「日本は貧しかった」京都の遊郭の「生き証人」が語る 「男の川」の栄華と抗えぬ運命の陰
京都新聞 / 2024年1月20日 6時0分
人気アニメ「鬼滅の刃」の舞台にもなり、独特の趣を醸し出すたたずまいが近年、注目を集める遊郭。妓楼だった建物が残る街並みを目当てに、京都府八幡市の旧橋本遊郭を観光客が訪れる。京都と大阪を結ぶ京街道に沿って広がったその街に今、かつての栄華と陰を語る女性がいる。
両親が妓楼を経営した戦後、娼妓(しょうぎ)たちの生きざまに間近で触れた。大阪府との境に位置し、大勢の労働者が押し寄せた遊郭には、貧しさ故の現実があった。不夜城の灯が落ちて70年近く。女性の証言が、埋もれ消えゆく歴史の断片を浮き彫りにする。
女性は地元で生まれ育った80歳。婿養子の父親は警察官だったが、第2次世界大戦で召集されて憲兵になったことから、終戦後に公職を追放された。家族を養うため、妓楼を買い取って経営を始めた、という。
「子どもの頃、外で缶蹴りやビー玉遊びをしていて、午後5時になったら親から『家に入りなさい』と言われたもんです。夜になるとネオンがともってね。道はもう『男の川』。男の人ばっかり。端から端に渡れなかった」
幅5メートルほどの街道沿いに妓楼が並んだ往時の遊郭には、大勢の客が川の流れのように歩いた。
橋本遊郭では一般的に、妓楼の1階で経営者一家が生活し、上階の部屋で娼妓が働いたという。
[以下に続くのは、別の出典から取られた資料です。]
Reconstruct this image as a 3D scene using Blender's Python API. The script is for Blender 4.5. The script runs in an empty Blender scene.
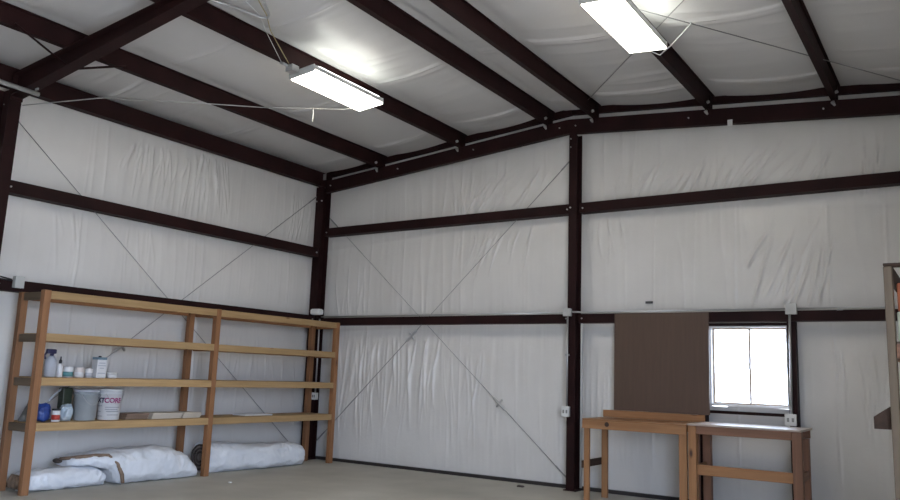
import bpy, bmesh, math, random
import numpy as np
from mathutils import Vector, Matrix, noise
random.seed(7)
rng = np.random.default_rng(11)
S = bpy.context.scene
COL = S.collection
SL = 0.0872            # roof pitch
RX = 4.75              # ridge x
W = 9.75               # building width
YB = -13.0             # front wall (behind the camera)
def roofz(x, z0): return z0 + SL * (x if x < RX else 2 * RX - x)

# ---------------------------------------------------------------- materials
def mat(name, col, rough=.5, metal=0., spec=.5):
    m = bpy.data.materials.new(name); m.use_nodes = True
    b = m.node_tree.nodes['Principled BSDF']
    b.inputs['Base Color'].default_value = (*col, 1)
    b.inputs['Roughness'].default_value = rough
    b.inputs['Metallic'].default_value = metal
    b.inputs['Specular IOR Level'].default_value = spec
    return m
def nodes(m): return m.node_tree.nodes, m.node_tree.links, m.node_tree.nodes['Principled BSDF']
def noisy(name, c1, c2, scale=(3, 3, 3), nscale=2., detail=4, rough=.5, bump=0., bscale=None, spec=.5, lo=.3, hi=.7, bdist=.01):
    m = mat(name, c1, rough, 0, spec); N, L, b = nodes(m)
    tc = N.new('ShaderNodeTexCoord'); mp = N.new('ShaderNodeMapping'); mp.inputs['Scale'].default_value = scale
    L.new(tc.outputs['Object'], mp.inputs['Vector'])
    n = N.new('ShaderNodeTexNoise'); n.inputs['Scale'].default_value = nscale; n.inputs['Detail'].default_value = detail
    L.new(mp.outputs['Vector'], n.inputs['Vector'])
    r = N.new('ShaderNodeValToRGB'); r.color_ramp.elements[0].position = lo; r.color_ramp.elements[1].position = hi
    r.color_ramp.elements[0].color = (*c1, 1); r.color_ramp.elements[1].color = (*c2, 1)
    L.new(n.outputs['Fac'], r.inputs['Fac']); L.new(r.outputs['Color'], b.inputs['Base Color'])
    if bump:
        n2 = N.new('ShaderNodeTexNoise'); n2.inputs['Scale'].default_value = bscale or nscale * 4; n2.inputs['Detail'].default_value = 3
        L.new(mp.outputs['Vector'], n2.inputs['Vector'])
        bp = N.new('ShaderNodeBump'); bp.inputs['Strength'].default_value = bump; bp.inputs['Distance'].default_value = bdist
        L.new(n2.outputs['Fac'], bp.inputs['Height']); L.new(bp.outputs['Normal'], b.inputs['Normal'])
    return m
def wood(name, c1, c2, knot, axis, rough=.6):
    sc = [14, 14, 14]; sc[axis] = .9
    m = mat(name, c1, rough); N, L, b = nodes(m)
    tc = N.new('ShaderNodeTexCoord'); oi = N.new('ShaderNodeObjectInfo')
    add = N.new('ShaderNodeVectorMath'); add.operation = 'MULTIPLY_ADD'
    L.new(oi.outputs['Random'], add.inputs[0]); add.inputs[1].default_value = (9, 7, 5); L.new(tc.outputs['Object'], add.inputs[2])
    mp = N.new('ShaderNodeMapping'); mp.inputs['Scale'].default_value = sc; L.new(add.outputs[0], mp.inputs['Vector'])
    n = N.new('ShaderNodeTexNoise'); n.inputs['Scale'].default_value = 1.6; n.inputs['Detail'].default_value = 5; n.inputs['Distortion'].default_value = .6
    L.new(mp.outputs['Vector'], n.inputs['Vector'])
    r = N.new('ShaderNodeValToRGB'); r.color_ramp.elements[0].position = .3; r.color_ramp.elements[1].position = .7
    r.color_ramp.elements[0].color = (*c1, 1); r.color_ramp.elements[1].color = (*c2, 1)
    L.new(n.outputs['Fac'], r.inputs['Fac'])
    sk = [5, 5, 5]; sk[axis] = 2.0
    mk = N.new('ShaderNodeMapping'); mk.inputs['Scale'].default_value = sk; L.new(add.outputs[0], mk.inputs['Vector'])
    v = N.new('ShaderNodeTexVoronoi'); v.inputs['Scale'].default_value = 1.0; L.new(mk.outputs['Vector'], v.inputs['Vector'])
    kr = N.new('ShaderNodeValToRGB'); kr.color_ramp.elements[0].position = .05; kr.color_ramp.elements[1].position = .13
    kr.color_ramp.elements[0].color = (1, 1, 1, 1); kr.color_ramp.elements[1].color = (0, 0, 0, 1)
    L.new(v.outputs['Distance'], kr.inputs['Fac'])
    mx = N.new('ShaderNodeMix'); mx.data_type = 'RGBA'; L.new(kr.outputs['Color'], mx.inputs['Factor'])
    L.new(r.outputs['Color'], mx.inputs['A']); mx.inputs['B'].default_value = (*knot, 1)
    hs = N.new('ShaderNodeHueSaturation'); mr = N.new('ShaderNodeMapRange')
    mr.inputs['To Min'].default_value = .82; mr.inputs['To Max'].default_value = 1.12
    L.new(oi.outputs['Random'], mr.inputs['Value']); L.new(mr.outputs['Result'], hs.inputs['Value'])
    L.new(mx.outputs['Result'], hs.inputs['Color']); L.new(hs.outputs['Color'], b.inputs['Base Color'])
    return m
def wood3(name, c1, c2, knot, rough=.6): return [wood(name + '_' + 'xyz'[a], c1, c2, knot, a, rough) for a in range(3)]
def emit(name, col, strength):
    m = bpy.data.materials.new(name); m.use_nodes = True; N = m.node_tree.nodes; N.remove(N['Principled BSDF'])
    e = N.new('ShaderNodeEmission'); e.inputs['Color'].default_value = (*col, 1); e.inputs['Strength'].default_value = strength
    m.node_tree.links.new(e.outputs[0], N['Material Output'].inputs[0]); return m

INS = noisy('white_vinyl_insulation', (.665, .64, .61), (.74, .715, .685), (1, 1, 1), 1.2, 5, .32, .25, 26, .5, bdist=.004)
CEI = noisy('white_vinyl_roof_insulation', (.60, .58, .565), (.66, .64, .625), (1, 1, 1), 1.0, 5, .36, .25, 22, .5, bdist=.004)
STEEL = noisy('dark_red_primed_steel', (.015, .0055, .0055), (.025, .008, .008), (1, 1, 1), 3, 4, .6, .06, 40, .15)
DARK = noisy('dark_base_steel', (.02, .016, .016), (.035, .028, .027), (1, 1, 1), 5, 3, .55)
CONC = noisy('grey_concrete', (.37, .355, .31), (.55, .525, .465), (1, 1, 1), .9, 10, .62, .12, 30, .4, bdist=.003)
STUD = wood3('pine_post', (.24, .107, .043), (.34, .16, .07), (.12, .045, .02))
RAIL = wood3('pine_rail', (.37, .232, .105), (.49, .32, .15), (.19, .09, .035))
BENCHW = wood3('bench_pine', (.28, .128, .05), (.37, .182, .078), (.05, .018, .01))
REDW = wood3('reddish_pine', (.20, .095, .055), (.29, .14, .08), (.09, .04, .025))
GREYW = wood3('weathered_wood', (.095, .066, .040), (.145, .105, .066), (.05, .035, .02))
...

女性の妓楼には7、8人の娼妓が在籍した。一家から源氏名で呼ばれたその存在は、女性にとって「お姉さん」のようだった。食事を共にし、学校から帰ってきた女性を迎え入れてくれた。
父からは、地元で「紹介人」と呼ばれた人身売買業者と一緒に九州へ赴いた経過を聞いたことがある。娘を売った家族は、水揚げした魚を入れるトロ箱を浜辺に積み上げ、縄でくくって家にしていたという。娼妓となったその娘は、文字が読めなかった。
妓楼には直接、娼妓の親が、さらなる借金を頼みに訪れることもあった。返済が完了した頃を目がけて妓楼の玄関の前に立ち、現れた娘と言葉を交わす場面の記憶が女性には残る。
「日本は貧しかった。どうしても努力では解決できない運命があった」。それでも女性にとって印象深いのは、親兄弟のために役立っていると自負していた娼妓たちの姿だ。
「お母ちゃん」。妓楼を切り盛りした女性の母親は晩年、遊郭を離れた元娼妓からそう呼ばれ、慕われたという。「お金本位だけではなかったと思う。情のある人やった」。女性は、母の人柄を物語るエピソードを明かした。
恋に破れて心を痛め、かりそめの関係を求めて妓楼を訪れた男性がいた。あてがわれた部屋のたんすに、足袋やひもを整理整頓して収める一人の娼妓の生真面目さに引かれて通ううち、求婚した。その娼妓が妓楼から男性へ嫁ぐ時、女性の母は、夫婦となる2人が正装した姿を、出入りの写真業者に撮影させた。娼妓に「もしも子どもができたら、『結婚式の時に撮った』と言って見せてあげ」と記念写真を持たせたという。
一方で女性は思春期、自らを卑下した。父の職業を周囲に明かすことはできず、京都の私立中学校へ通う際は、父は親戚が経営する会社へ務めていると偽った。「なんでこんな商売をしたのか。恥ずかしい」と父をなじった。その後の会社勤めや私生活でも、親が遊郭を経営していた事実が尾を引きずった。
1958年、中学2年の頃に売春防止法によって遊郭が廃止となり、橋本では多くの妓楼が下宿屋へ商売替えした。中には旅館業へ転じ、温泉を掘削して「淀川温泉」の看板を掲げた家もあった。今では一般的な住居へ建て替えが進み、一帯は住宅地になった。
近年、旧妓楼を買い取った新たな住民が旅館や喫茶店として営業し始め、見学者が界わいを歩くようになった。建築家や女性労働史の観点から研究者も訪れた。
「単に女性が春を売っただけの場所ではない。掘り下げるような歴史がこの街にあるのだ」と女性は心を動かされた。
3年前、まち歩きを企画する「まいまい京都」の活動に協力し、ガイド役を引き受けた。昨年10月のツアーでは、定員いっぱいの20人を案内した。